-- What to do --
Copy everything in the listing below word for word, apart from any images.

-- Given information --

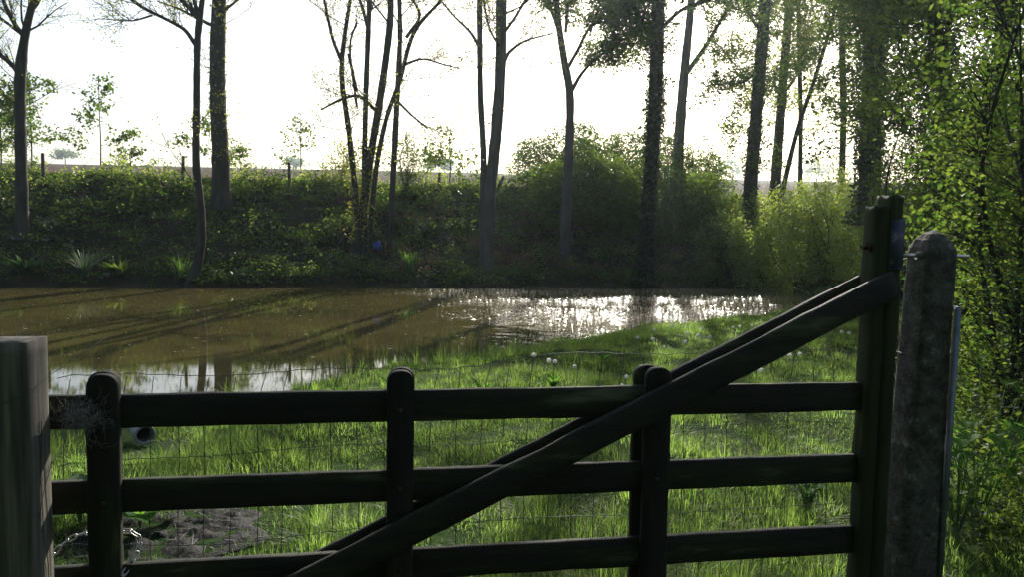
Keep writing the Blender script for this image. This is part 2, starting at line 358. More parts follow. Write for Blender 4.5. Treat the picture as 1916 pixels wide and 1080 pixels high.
for i, (x0, x1, w) in enumerate(((-1.492, -1.50, .108), (-0.432, -0.432, .102), (0.604, 0.612, .112))):
    zl = -0.02
    plank((x1, -.035, zl), (x0, -.035, 1.083), w, 0.034, seed=20 + i * 3.3, top='round', seg=60).build('stile', M['stilewood'], gate)
    plank((x1 + .004 - .022 * (i == 0) - .026 * (i == 2), .037, zl), (x0 + .004 - .022 * (i == 0) - .026 * (i == 2), .037, 1.08), w, 0.034, seed=30 + i * 3.3, top='round', seg=60).build('stile', M['stilewood'], gate)
hp = plank((1.582, -.012, -.02), (1.560, -.012, 1.775), .064, .105, top='rough', seed=51, wob=.007, seg=60, bev=.014).build('heel_post', M['heelwood'], gate)
plank((1.640, -.014, -.02), (1.618, -.014, 1.822), .066, .115, top='rough', seed=61, wob=.006, seg=60, bev=.012).build('heel_post', M['heelwood'], gate)
br = plank((-1.0, -.072, 0.168), (1.612, -.090, 1.438), .114, .034, seed=71, wob=.005, seg=70, bev=.008)
br.build('brace', M['gatewood'], gate)
plank((-0.95, .060, 0.19), (1.565, .060, 1.412), .100, .034, seed=81, wob=.005, seg=70, bev=.008).build('brace', M['gatewood'], gate)
# painted metal plate on the heel post
g = MB(); g.box((1.621, -.0750, 1.60), (.060, .004, .21)); g.box((1.621, -.080, 1.498), (.060, .012, .006))
g.build('hinge_plate', M['plate'], gate)
for a_, b_, r_, s_ in ((1.495, 1.57, .011, 10), (1.522, 1.540, .022, 6), (1.670, 1.690, .024, 6)):
    g = MB(); g.tube([(a_, -.02, 1.585), (b_, -.02, 1.585)], r_, s_); g.build('hinge_bolt' if s_ > 6 else 'hinge_nut', M['rust'], gate)
for (x, z) in ((-.432, .93), (-.432, .62), (.61, .93), (.61, .62), (-1.495, .93), (-1.495, .61), (-.43, .30)):
    g = MB(); g.tube([(x, -.051, z), (x, -.058, z)], .010, 8); g.build('bolt_head', M['rust'], gate)
# wire netting on the back of the gate, drooping along its top edge
g = MB(); rng = np.random.default_rng(3)
topz = lambda u: 1.055 + 0.035 * u + .03 + 0.012 * math.sin(u * 7) - 0.0
yb = .095
us = np.linspace(-1.70, 1.52, 60)
for zi, f in enumerate((1.0, .86, .70, .54, .38, .22, .06)):
    pts = [(u, yb + .012 * math.sin(u * 5 + zi) + .03 * (f == 1.0), topz(u) * f + (.012 * math.sin(u * 3.1 + zi * 2) + .004 * math.sin(u * 60))) for u in us]
    g.tube(pts, .0016, 4, cap=False)
for u in np.arange(-1.67, 1.52, .098):
    k1 = rng.uniform(-.008, .008)
    lean = .05 * rng.uniform(.3, 1.2)
    zs = np.linspace(0.02, 1, 14)
    pts = [(u + k1 + .005 * math.sin(z * 9 + u * 4) + lean * max(0, z - .88) / .12 * .6, yb + .03 * max(0, z - .85) / .15 + .004 * math.sin(u * 9), topz(u) * z) for z in zs]
    g.tube(pts, .0015, 4, cap=False)
g.build('wire_netting', M['wire'], gate)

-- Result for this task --
Keep writing the Blender script for this image. This is part 2, starting at line 358. More parts follow. Write for Blender 4.5. Treat the picture as 1916 pixels wide and 1080 pixels high.
for i, (x0, x1, w) in enumerate(((-1.492, -1.50, .108), (-0.432, -0.432, .102), (0.604, 0.612, .112))):
    zl = -0.02
    plank((x1, -.035, zl), (x0, -.035, 1.083), w, 0.034, seed=20 + i * 3.3, top='round', seg=60).build('stile', M['stilewood'], gate)
    plank((x1 + .004 - .022 * (i == 0) - .026 * (i == 2), .037, zl), (x0 + .004 - .022 * (i == 0) - .026 * (i == 2), .037, 1.08), w, 0.034, seed=30 + i * 3.3, top='round', seg=60).build('stile', M['stilewood'], gate)
hp = plank((1.582, -.012, -.02), (1.560, -.012, 1.775), .064, .105, top='rough', seed=51, wob=.007, seg=60, bev=.014).build('heel_post', M['heelwood'], gate)
plank((1.640, -.014, -.02), (1.618, -.014, 1.822), .066, .115, top='rough', seed=61, wob=.006, seg=60, bev=.012).build('heel_post', M['heelwood'], gate)
br = plank((-1.0, -.072, 0.168), (1.612, -.090, 1.438), .114, .034, seed=71, wob=.005, seg=70, bev=.008)
br.build('brace', M['gatewood'], gate)
plank((-0.95, .060, 0.19), (1.565, .060, 1.412), .100, .034, seed=81, wob=.005, seg=70, bev=.008).build('brace', M['gatewood'], gate)
# painted metal plate on the heel post
g = MB(); g.box((1.621, -.0750, 1.60), (.060, .004, .21)); g.box((1.621, -.080, 1.498), (.060, .012, .006))
g.build('hinge_plate', M['plate'], gate)
for a_, b_, r_, s_ in ((1.495, 1.57, .011, 10), (1.522, 1.540, .022, 6), (1.670, 1.690, .024, 6)):
    g = MB(); g.tube([(a_, -.02, 1.585), (b_, -.02, 1.585)], r_, s_); g.build('hinge_bolt' if s_ > 6 else 'hinge_nut', M['rust'], gate)
for (x, z) in ((-.432, .93), (-.432, .62), (.61, .93), (.61, .62), (-1.495, .93), (-1.495, .61), (-.43, .30)):
    g = MB(); g.tube([(x, -.051, z), (x, -.058, z)], .010, 8); g.build('bolt_head', M['rust'], gate)
# wire netting on the back of the gate, drooping along its top edge
g = MB(); rng = np.random.default_rng(3)
topz = lambda u: 1.055 + 0.035 * u + .03 + 0.012 * math.sin(u * 7) - 0.0
yb = .095
us = np.linspace(-1.70, 1.52, 60)
for zi, f in enumerate((1.0, .86, .70, .54, .38, .22, .06)):
    pts = [(u, yb + .012 * math.sin(u * 5 + zi) + .03 * (f == 1.0), topz(u) * f + (.012 * math.sin(u * 3.1 + zi * 2) + .004 * math.sin(u * 60))) for u in us]
    g.tube(pts, .0016, 4, cap=False)
for u in np.arange(-1.67, 1.52, .098):
    k1 = rng.uniform(-.008, .008)
    lean = .05 * rng.uniform(.3, 1.2)
    zs = np.linspace(0.02, 1, 14)
    pts = [(u + k1 + .005 * math.sin(z * 9 + u * 4) + lean * max(0, z - .88) / .12 * .6, yb + .03 * max(0, z - .85) / .15 + .004 * math.sin(u * 9), topz(u) * z) for z in zs]
    g.tube(pts, .0015, 4, cap=False)
g.build('wire_netting', M['wire'], gate)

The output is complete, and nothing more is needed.